Felicia Feaster, Creative Loafing’s then art critic, followed up Scott Henry’s article with an essay noting Nigut’s high salary and MAACC’s myopic view of the arts in Metro Atlanta. “… Nigut has come to symbolize the enormous divide between the arts and business, and how talk about supporting the arts can often represent a real leap from action. Even the most noble desires to change the face of culture in Atlanta can become mired in the kind of well-intentioned bureaucracy that the coalition seems to represent.”
Being friends with Nigut and a supporter of MAACC meant a business leader was a supporter of the arts and not some corporate hack.

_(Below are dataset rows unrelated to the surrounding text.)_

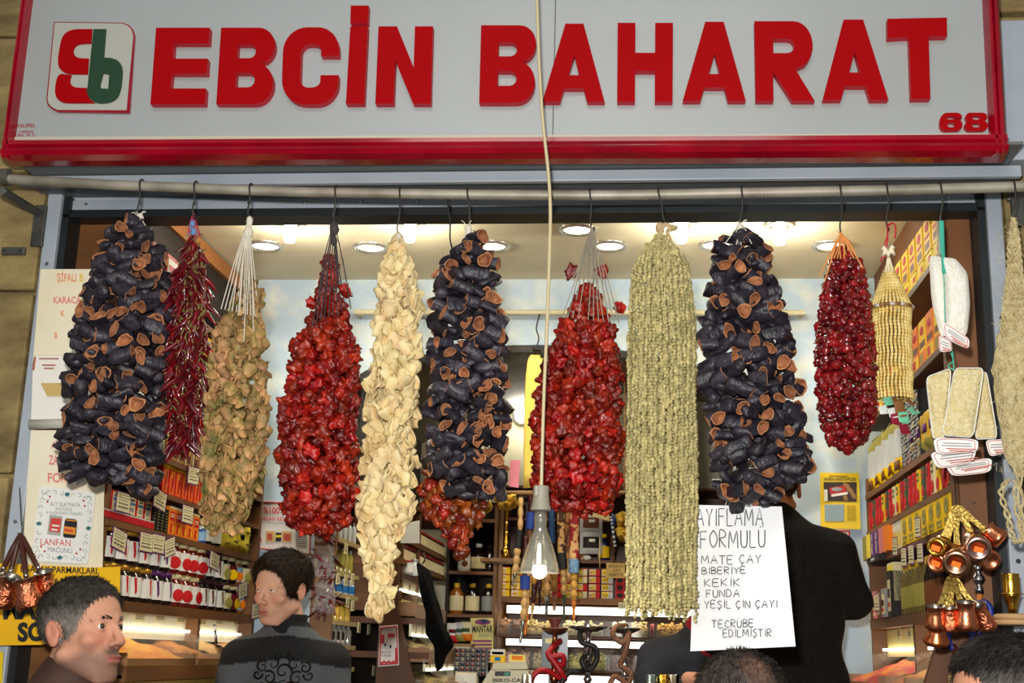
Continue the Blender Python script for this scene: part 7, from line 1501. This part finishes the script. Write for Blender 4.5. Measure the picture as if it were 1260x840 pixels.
def head_sdf(p, face=True, slim=1.0):
    ax = p.copy(); ax[:, 0] = np.abs(ax[:, 0])
    d = ell(p, (0, .010, .033), (.074, .094, .076)); d = smin(d, ell(p, (0, -.040, .030), (.060, .045, .053)), .02)
    d = smin(d, ell(p, (0, -.034, -.038), (.058*slim, .053, .072)), .02); d = smin(d, cap(ax, (.052*slim, .004, -.058), (.021, -.062, -.103), .0175, .0175), .022)
    d = smin(d, ell(p, (0, -.073, -.104), (.021, .017, .015)), .015)
    d = smin(d, cap(p, (0, .026, -.07), (0, .046, -.20), .050, .058), .022)
    if face:
        d = smin(d, ell(ax, (.040, -.060, -.028), (.024, .020, .019)), .015); d = smin(d, cap(ax, (.041, -.071, .019), (.012, -.085, .015), .009), .012)
        d = smin(d, ell(p, (0, -.073, -.070), (.031, .022, .027)), .014)
        d = smax(d, -ell(ax, (.031, -.098, .001), (.019, .017, .011)), .010)
        d = smin(d, cap(p, (0, -.085, .012), (0, -.107, -.030), .0065, .0100), .012); d = smin(d, ell(p, (0, -.108, -.036), (.0115, .011, .0095)), .006); d = smin(d, ell(ax, (.0135, -.094, -.040), (.0075, .011, .0075)), .006)
        d = smax(d, -ell(ax, (.0065, -.100, -.047), (.0036, .006, .004)), .003)
        d = smin(d, ell(ax, (.031, -.0735, .0), (.0150, .0142, .0142)), .004)
        d = smin(d, ell(p, (0, -.0935, -.0665), (.0225, .0085, .0052)), .004); d = smin(d, ell(p, (0, -.0915, -.0775), (.0195, .0085, .0062)), .004)
        d = smax(d, -ell(p, (0, -.105, -.0717), (.0235, .013, .0014)), .002)
        d = smax(d, -ell(ax, (.0318, -.0915, -.0008), (.0160, .0150, .0035)), .001)
    a = -.25; R_ = ((1, 0, 0), (0, math.cos(a), -math.sin(a)), (0, math.sin(a), math.cos(a)))
    e = ell(ax, (.0785, .014, -.008), (.0075, .0175, .0285), R_); e = smin(e, ell(ax, (.0785, .010, -.028), (.006, .010, .011)), .006); e = smax(e, -ell(ax, (.0885, .0105, -.003), (.0085, .0105, .0180), R_), .003); e = smin(e, cap(ax, (.079, .012, .008), (.080, .007, -.012), .0034), .003); e = smin(e, ell(ax, (.078, -.002, -.010), (.004, .004, .007)), .004); d = smin(d, e, .006)
    return d
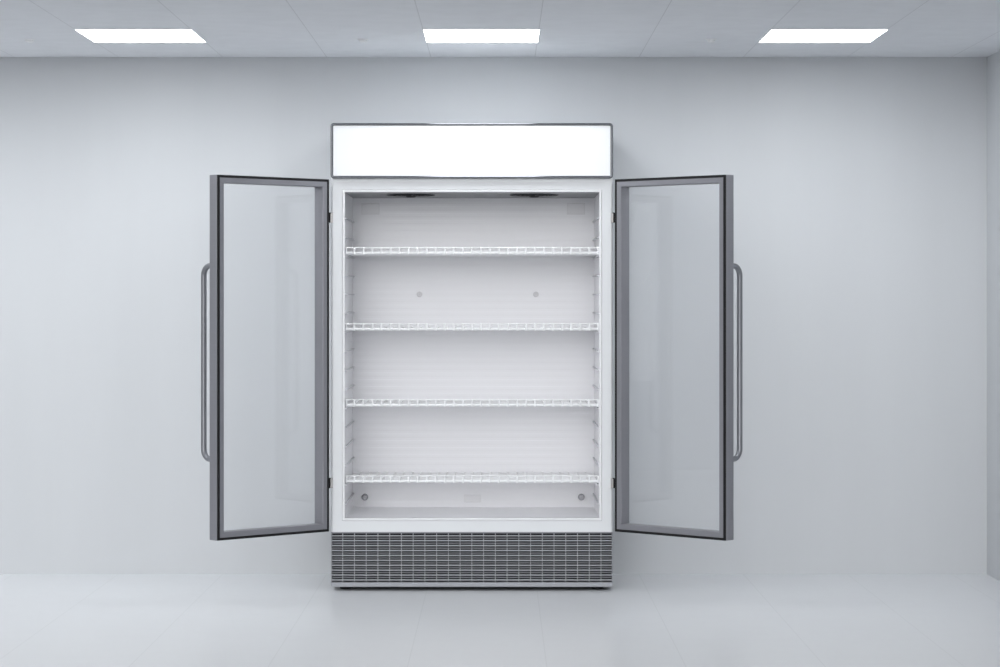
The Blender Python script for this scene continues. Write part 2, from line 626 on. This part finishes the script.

Atlanta could truly claim to be a World-Class City, not just a soulless office park run by money-obsessed Philistines who only speak of the arts in terms of dollar figures or regional impact statistics instead of their deep and individual effect on Atlanta’s human beings.

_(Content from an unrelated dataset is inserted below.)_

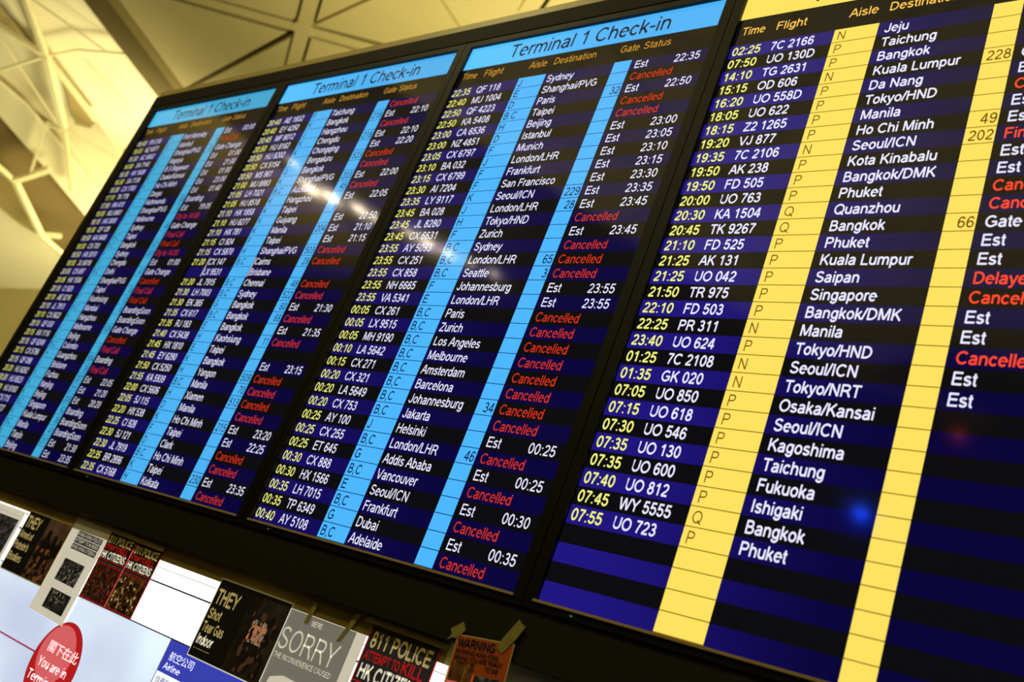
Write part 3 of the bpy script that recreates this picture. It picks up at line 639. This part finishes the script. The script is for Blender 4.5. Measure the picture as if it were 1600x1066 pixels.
# 7: grey SORRY poster
t = poster('grey poster with thin white lettering WE ARE SORRY', 2.082, 1.7045, 0.2925, 0.40, paper_grey, 0.0)
flat('white_margin', paper, 0.262, 0.2925, -0.40, 0, -0.0006, t, (0, 0, 0))
lines(t, [("WE'RE", 0.119, -0.0205, 0.0115, 0.037, white_ink)], None, bold=0.0)
text('poster_text', white_ink, 'SORRY', 0.036, -0.088, 0.050, t, width=0.200, y=-0.0013, off=-0.008)
text('poster_text', white_ink, 'FOR THE INCONVENIENCE CAUSED', 0.011, -0.108, 0.0115, t, width=0.228, y=-0.0013, off=-0.004)
blob('speech_bubble', paper, [(0.06, -0.150), (0.10, -0.138), (0.15, -0.140), (0.19, -0.155), (0.2, -0.2), (0.16, -0.25), (0.08, -0.25), (0.05, -0.2)], t)
# 8: large 811 poster
p811('large 811 poster beside the grey one, taped to the strip', 2.3805, 1.7335, 0.203, 0.285, ph_red, 13, [dark_ink, navy_ink, brown_ink])
# 9: orange warning poster, tilted
t = poster('small tilted orange warning poster hanging from two pieces of tape', 2.625, 1.767, 0.141, 0.19, orange_ink, -0.105, -0.0105, edge=cream_ink)
lines(t, [('WARNING', 0.008, -0.0235, 0.0165, 0.092, navy_ink), ('ENTERING HONG KONG', 0.008, -0.036, 0.0085, 0.105, navy_ink), ('MEANS YOU ARE READY', 0.008, -0.0475, 0.0085, 0.118, navy_ink), ('TO DIE', 0.088, -0.060, 0.0085, 0.032, navy_ink)], None, bold=0.02)
flat('photo', ph_red2, 0.006, 0.062, -0.088, -0.050, -0.0008, t, (0, 0, 0)); flat('caption_block', pink_ink, 0.006, 0.062, -0.12, -0.088, -0.0008, t, (0, 0, 0))
flat('photo', ph_bw, 0.068, 0.134, -0.12, -0.070, -0.0008, t, (0, 0, 0))
# tape
def tape(label, pts, y):
    o = link('tape_strip', [(a, y, b) for a, b in pts] + [(a, y + 0.0003, b) for a, b in pts],
             [tuple(range(len(pts)))] + [tuple(range(2 * len(pts) - 1, len(pts) - 1, -1))] + [((i + 1) % len(pts), i, i + len(pts), (i + 1) % len(pts) + len(pts)) for i in range(len(pts))], MT['tape'])
    cx = sum(p[0] for p in pts) / len(pts); cz = sum(p[1] for p in pts) / len(pts)
    for v in o.data.vertices: v.co.x -= cx; v.co.z -= cz
    o.location = (cx, 0, cz); tag(o, label, 'tape', 'tape holding the posters')
tape('crumpled tape piece at the upper left corner of the orange poster', [(2.604, 1.750), (2.616, 1.757), (2.628, 1.758), (2.641, 1.778), (2.629, 1.792), (2.604, 1.772), (2.611, 1.763)], -0.0112)
tape('long tape strip at the upper right corner of the orange poster', [(2.728, 1.764), (2.744, 1.757), (2.765, 1.790), (2.776, 1.817), (2.765, 1.821), (2.757, 1.827), (2.742, 1.800), (2.733, 1.782)], -0.0120)
tape('left tape strip over the top of the grey poster', [(2.176, 1.684), (2.190, 1.686), (2.197, 1.734), (2.182, 1.736)], YL - 0.0052)
tape('right tape strip over the top of the grey poster', [(2.295, 1.672), (2.309, 1.676), (2.338, 1.740), (2.322, 1.742)], YL - 0.0052)
tape('tape over the top edge of the white sheet with two photos', [(1.048, 1.7385), (1.044, 1.7475), (1.262, 1.7475), (1.262, 1.7345)], YL - 0.0052)
tape('tape over the top edges of the two small 811 posters', [(1.262, 1.7300), (1.266, 1.7425), (1.545, 1.7385), (1.545, 1.7265)], YL - 0.0072)
tape('brown tape over the top edge of the large 811 poster', [(2.352, 1.7325), (2.358, 1.7450), (2.602, 1.7435), (2.600, 1.7310)], YL - 0.0052)

# ------------------------------------------------------------------ ceiling with its diamond lattice
ZC = 9.0
ceil = struct(box('ceiling', MT['ceil_dark'], -11.0, 16, -20, 12, ZC + 0.10, ZC + 0.3))
ea, eb = Vector((-10.05, 2.61)), Vector((-10.88, 4.41)); ed = (eb - ea).normalized(); en = Vector((ed.y, -ed.x))   # edge line, en points to +x
if en.x < 0: en = -en
NX, NY, DX, DY = -7.08, 3.89, 4.45, 2.90
import itertools
def clip(poly, p, n):
    out = []
    for i in range(len(poly)):
        a, b = poly[i], poly[(i + 1) % len(poly)]; da, db = (a - p).dot(n), (b - p).dot(n)
        if da >= 0: out.append(a)
        if (da >= 0) != (db >= 0): out.append(a + (b - a) * (da / (da - db)))
    return out
def inset(tri, ds):
    """tri CCW; move each edge i (from i to i+1) inward by ds[i]"""
    out = []; n = len(tri)
    for i in range(n):
        p0, p1, p2 = tri[i - 1], tri[i], tri[(i + 1) % n]
        d1 = (p1 - p0).normalized(); d2 = (p2 - p1).normalized(); n1 = Vector((-d1.y, d1.x)); n2 = Vector((-d2.y, d2.x))
        a = p0 + n1 * ds[i - 1]; b = p1 + n2 * ds[i]
        den = d1.x * d2.y - d1.y * d2.x; t = ((b - a).x * d2.y - (b - a).y * d2.x) / den
        out.append(a + d1 * t)
    return out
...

Nigut left MAACC in 2007 and the organization was eventually absorbed by the Atlanta Regional Commission. How was its impact on corporate attitudes towards the importance and value of the arts? Do they now take them more seriously?
The Woodruff Arts Center is the largest arts conglomerate in the state, and its Board of Trustees is a who’s who of insiders and movers and shakers. Both GSU’s Mark Becker and GPB’s Teya Ryan are members. Last fall, it locked out the musicians of the Atlanta Symphony Orchestra for the second time in two years. Concerned about its bond ratings and long-term debt obligations, the Atlanta aristocracy—running the most well-connected and well-endowed cultural showpiece in the city—thought nothing of reducing the number of musicians and bumping the status of a World-Class Orchestra down to a generic also-ran.
To many back-room dealers, the arts are a mere public relations expense to be cut when revenues are down, or pushed aside when one of their own wants to be back in the broadcasting spotlight one more time.